Sports and Financial Spread Betting
There are two distinct types of spread betting; sports and financial. However, the principle of spread betting is the same regardless of the types of markets or bets involved.
The spread betting firms quote a spread on the future prospects of a share or index, or the predicted outcomes of a sporting event. You can then decide as to whether they believe the price will rise or fall.
Here's an example. We will use the market of 'Total Fouls' in a football match. This market is based on the total number of fouls committed by both sides in a game. However, the same principle applies to all spread bets, both sporting and financial.
Example
Match: Manchester United v Chelsea
Quote for the total number of fouls committed which result in a free kick or penalty: 10-11. The spread of 10-11 for this market states that the spread bet firm believes there will be between 10 and 11 fouls committed during this game.
*Buy Example*
Your view is that the intense rivalry between these teams means a lot of fouls will be committed so you decide that there will be more than 11 so you buy £20/point at 11.
Profit: You were right. The final number of fouls was 15, i.e. 4 more than 11, the number of fouls you bought at. You win 4 x £20 = £80.

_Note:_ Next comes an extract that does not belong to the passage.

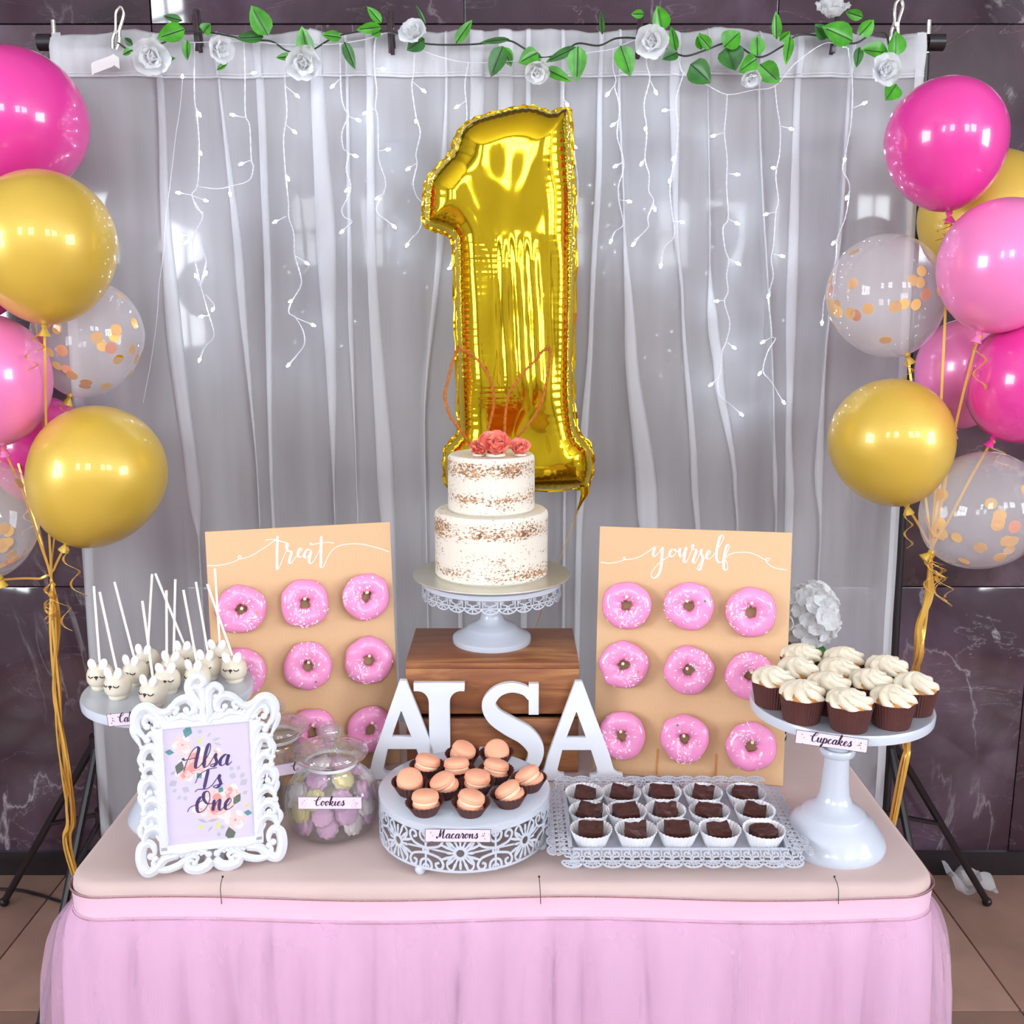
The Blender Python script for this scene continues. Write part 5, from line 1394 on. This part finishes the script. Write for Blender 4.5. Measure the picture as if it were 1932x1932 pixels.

Loss: You were wrong. The final number of fouls was 8, i.e. 3 less than 11, the number of fouls you bought at. You lose 3 x £20 = £60.
*Sell Example*
You believe there will be less than 11 fouls committed during the game. So, you sell £20/point at 10.
Profit: You were right. The final number of recorded fouls was 8, i.e. 2 less than 10, the number of fouls you sold at. You win 2 x £20 = £40.
Loss: You were wrong. The final number of fouls was 15, i.e. 5 more than 10, the number of fouls you sold at. You lose 5 x £20 = £100.
You will notice that 'buy' transactions are made at the top end of the spread and 'sell' transactions are made at the bottom end.
So there you go - it may seem complex, but Spread Betting is relatively easy to grasp. Good luck!